Circa 2014, I went as Doctor Who for Halloween. Wielding a ‘sonic’ screwdriver, wearing checkered suspenders, and rocking a blunt bob, I failed to beat the allegations that I was not a closeted lesbian. One fateful evening, my crush turned to me and asked me a deep question.

“Molly, can I ask you something?” “Yes,” I said, anticipating something big. “Are you a lesbian? You can tell me if you are.” I paused. I had a raging crush on the boy. “I don’t know,” I responded, feigning uncertainty.

Fast forward to 2023, and we were across from one another in a dimly lit bar, nursing IPAs. He threw out a deeply personal question, just for the hell of it: “Why didn’t it work out with the frat guy?” He asked. “Well, I met my boyfriend while we were talking.” He nodded, understandingly. “And he was flaky. I mean, what can I do with a flake?” I said, looking around for answers.
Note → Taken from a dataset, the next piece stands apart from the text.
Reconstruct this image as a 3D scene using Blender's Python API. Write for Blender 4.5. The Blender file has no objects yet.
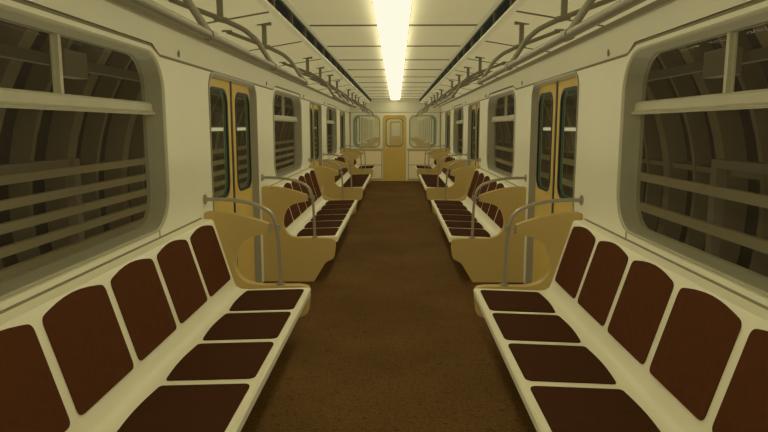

His eyes widened with a sense of amusement.

My candidness was certainly new to him, but his questioning wasn’t for me.

We gained momentum talking about life, college, relationships, middle school, and our impending New Year plans.
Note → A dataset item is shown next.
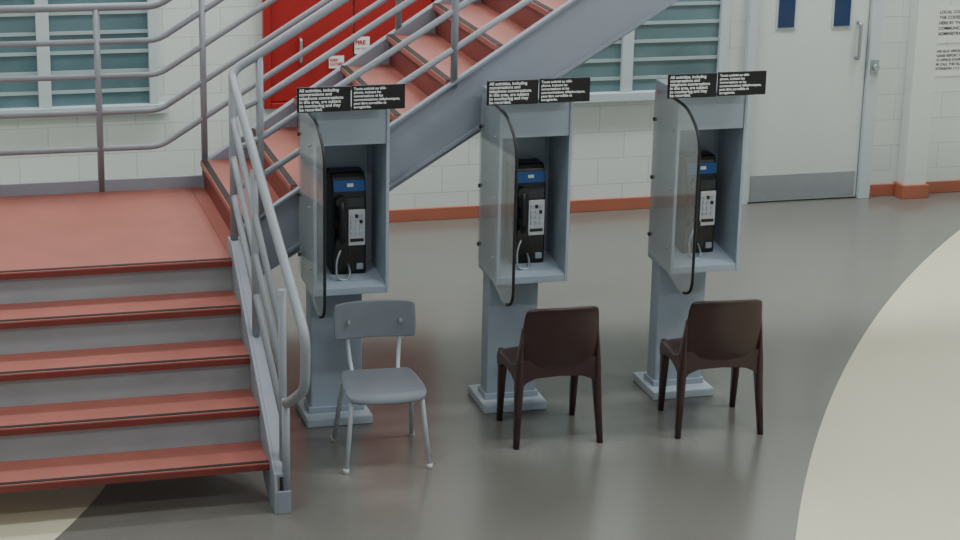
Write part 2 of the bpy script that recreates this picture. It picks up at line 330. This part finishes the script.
# ------------------------------------------------------------ plastic chairs
def leg(par,name,secs,m):
    """secs: (x,y,z,w,d) from top to bottom"""
    bm=bmesh.new(); L=[]
    for x,y,z,w,d in secs:
        L.append([bm.verts.new((x+w/2*math.copysign(abs(math.cos(a))**.6,math.cos(a)),y+d/2*math.copysign(abs(math.sin(a))**.6,math.sin(a)),z)) for a in [2*math.pi*(k+.5)/12 for k in range(12)]])
    for a,b in zip(L,L[1:]):
        for k in range(12): bm.faces.new([a[k],a[(k+1)%12],b[(k+1)%12],b[k]])
    for f in bm.faces: f.smooth=True
    bm.faces.new(L[0]); bm.faces.new(L[-1][::-1]); bmesh.ops.recalc_face_normals(bm,faces=bm.faces[:])
    me=bpy.data.meshes.new(name); bm.to_mesh(me); bm.free(); return obj(name,me,m,par)
def shell(name,par,prof,m,th,nu=12):
    """prof: list of (y,z,halfwidth,edge_dy,edge_dz)"""
    bm=bmesh.new(); rows=[]
    for (y,z,w,dy,dz) in prof:
        row=[]
        for k in range(nu+1):
            u=-1+2*k/nu; row.append(bm.verts.new((u*w,y+dy*abs(u)**2.5,z+dz*abs(u)**4)))
        rows.append(row)
    for a,b in zip(rows,rows[1:]):
        for k in range(nu): bm.faces.new([a[k],a[k+1],b[k+1],b[k]])
    for f in bm.faces: f.smooth=True
    me=bpy.data.meshes.new(name); bm.to_mesh(me); bm.free(); o=obj(name,me,m,par)
    s=o.modifiers.new('solid','SOLIDIFY'); s.thickness=th; s.offset=0
    ss=o.modifiers.new('sub','SUBSURF'); ss.levels=1; ss.render_levels=2
    return o
def plastic_chair(loc,rz):
    r=root('plastic_chair',loc,rz)
    prof=[(.225,.325,.190,-.02,0),(.218,.365,.197,-.02,-.01),(.18,.388,.206,-.01,-.012),(.08,.386,.212,0,-.01),(-.02,.374,.214,0,.006),(-.10,.364,.212,.0,.020),(-.15,.364,.208,.01,.03),(-.178,.395,.203,.03,.01),(-.194,.45,.199,.035,0),(-.208,.53,.195,.04,0),(-.220,.61,.190,.042,-.002),(-.229,.67,.185,.042,-.004),(-.236,.70,.180,.04,-.008),(-.244,.715,.172,.038,-.016)]
    shell('seat_and_back',r,prof,'brown',.018)
    for sx,n in ((-1,'left'),(1,'right')):
        prism('apron_'+n,r,[(-.15,.42),(-.05,.385),(.185,.375),(.20,.34),(.19,.30),(.14,.315),(.08,.335),(0,.34),(-.08,.33),(-.15,.30)],0,sx*.204-.007,sx*.204+.007,'brown',.004)
        leg(r,'rear_leg_'+n,[(sx*.186,-.172,.60,.010,.02),(sx*.190,-.163,.52,.016,.045),(sx*.193,-.155,.45,.024,.07),(sx*.194,-.152,.38,.034,.09),(sx*.196,-.158,.30,.038,.075),(sx*.202,-.172,.18,.034,.052),(sx*.212,-.195,0,.028,.036)],'brown')
        leg(r,'front_leg_'+n,[(sx*.190,.160,.378,.034,.10),(sx*.189,.165,.32,.040,.085),(sx*.189,.175,.22,.036,.058),(sx*.190,.195,0,.027,.034)],'brown')
    prism('apron_rear',r,[(-.195,.44),(.195,.44),(.195,.29),(.165,.325),(.12,.345),(0,.352),(-.12,.345),(-.165,.325),(-.195,.29)],1,-.182,-.168,'brown',.003)
    return r
plastic_chair((1.225,-.09,0),math.radians(-1))
plastic_chair((2.055,-.145,0),math.radians(-5))
# ------------------------------------------------------------ school chair (faces -Y)
def school_chair(loc,rz):
    r=root('school_chair',loc,rz)
    prof=[(-.225,.335,.17,.03,0),(-.215,.36,.185,.03,0),(-.18,.372,.193,.02,.0),(-.08,.370,.193,0,.004),(.03,.362,.188,0,.008),(.12,.364,.177,-.01,.01),(.165,.374,.158,-.02,.008)]
    shell('seat',r,prof,'seat',.012)
    bp_=[(.195,.525,.190,-.03,.004),(.197,.533,.197,-.035,0),(.205,.61,.200,-.035,0),(.212,.692,.197,-.035,0),(.214,.706,.188,-.033,-.004)]
    shell('backrest',r,bp_,'seat',.012)
    for sx,n in ((-1,'left'),(1,'right')):
        tube('leg_frame_'+n,r,[(sx*.198,-.215,.005),(sx*.165,-.17,.345),(sx*.165,.10,.345),(sx*.192,.205,.005)],.0115,'chrome',.035,12)
        tube('back_post_'+n,r,[(sx*.11,-.10,.35),(sx*.11,.15,.35),(sx*.118,.19,.42),(sx*.125,.205,.50),(sx*.125,.214,.64)],.010,'chrome',.03,12)
        for y,n2 in ((-.215,'front'),(.205,'rear')): cyl('foot_%s_%s'%(n,n2),r,(sx*(.198 if y<0 else .192),y,.012),2,.014,.024,'foot')
        cyl('rivet_'+n,r,(sx*.125,.180,.61),1,.008,.03,'steel')
    tube('cross_bar_front',r,[(-.165,-.14,.342),(.165,-.14,.342)],.009,'chrome'); tube('cross_bar_rear',r,[(-.165,.09,.342),(.165,.09,.342)],.009,'chrome')
    return r
school_chair((.355,-.205,0),math.radians(-3))

# ------------------------------------------------------------ lights
def area(name,x,y,z,sx,sy,e,col=(.95,.99,1),rot=(0,0,0)):
    l=bpy.data.lights.new(name,'AREA'); l.shape='RECTANGLE'; l.size=sx*S; l.size_y=sy*S; l.energy=e*S*S; l.color=col
    o=bpy.data.objects.new(name,l); o.location=(x,y,z); o.rotation_euler=rot; link(o)
for i,(x,y,e) in enumerate(((-1.5,2.3,100),(2.0,2.6,135),(5.2,2.3,145),(-1.5,-1.5,60),(2.2,-1.8,70),(5.5,-1.8,125),(0,-5.5,60),(4,-5.5,75))):
    area('ceiling_light',x,y,H-.1,1.6,.6,e)
w=bpy.data.worlds.new('world'); bpy.context.scene.world=w; w.use_nodes=True
w.node_tree.nodes['Background'].inputs[0].default_value=(.80,.88,1,1); w.node_tree.nodes['Background'].inputs[1].default_value=.5

# ------------------------------------------------------------ camera
f,yaw,pit,rol,C=2036.2,.2796,.2926,.0214,Vector((-1.7059,-9.0415,3.659))
F=Vector((math.sin(yaw)*math.cos(pit),math.cos(yaw)*math.cos(pit),-math.sin(pit)))
R0=Vector((math.cos(yaw),-math.sin(yaw),0)); U0=R0.cross(F)
R=R0*math.cos(rol)+U0*math.sin(rol); U=-R0*math.sin(rol)+U0*math.cos(rol)
cd=bpy.data.cameras.new('camera'); cd.sensor_width=36; cd.lens=f/960*36; cd.clip_end=100
co=bpy.data.objects.new('camera',cd); link(co)
mw=Matrix((( R.x,U.x,-F.x,0),(R.y,U.y,-F.y,0),(R.z,U.z,-F.z,0),(0,0,0,1))); co.matrix_world=Matrix.Translation(C)@mw
bpy.context.scene.camera=co
# ------------------------------------------------------------ bring to real-world scale
for o in bpy.context.scene.objects:
    if o.parent is None:
        o.location=o.location*S
        if o.type in ('MESH','EMPTY'): o.scale=(S,S,S)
“I’m going out clubbing with my childhood friend, Daniel, who I recently reconnected with,” I told him. “I used to have a crush on him,” I said, breaking out into a quick laugh and leaning back in my bar stool.

While we were talking, my mom migrated from the dance floor to us. She rested her body against the wall, striking up a conversation about my time in middle school. “Yeah, that was a difficult time. We weren’t able to pay your school tuition anymore.”

She paused. I held my breath, preparing for what she could say next.

“Thank god you did so well, and they let you stay there,” She finished, sensing tension and wanting to alleviate it.

“Thank you,” I said, nodding. He nodded, too. She walked off and continued with her festivities. And we continued to talk without another hiccup.

So, that oddball girl grew up. And finally lived down the awkwardness of adolescence.

But she may never escape the fear of mom’s embarrassment— proof that some things never change, no matter how many IPAs are involved.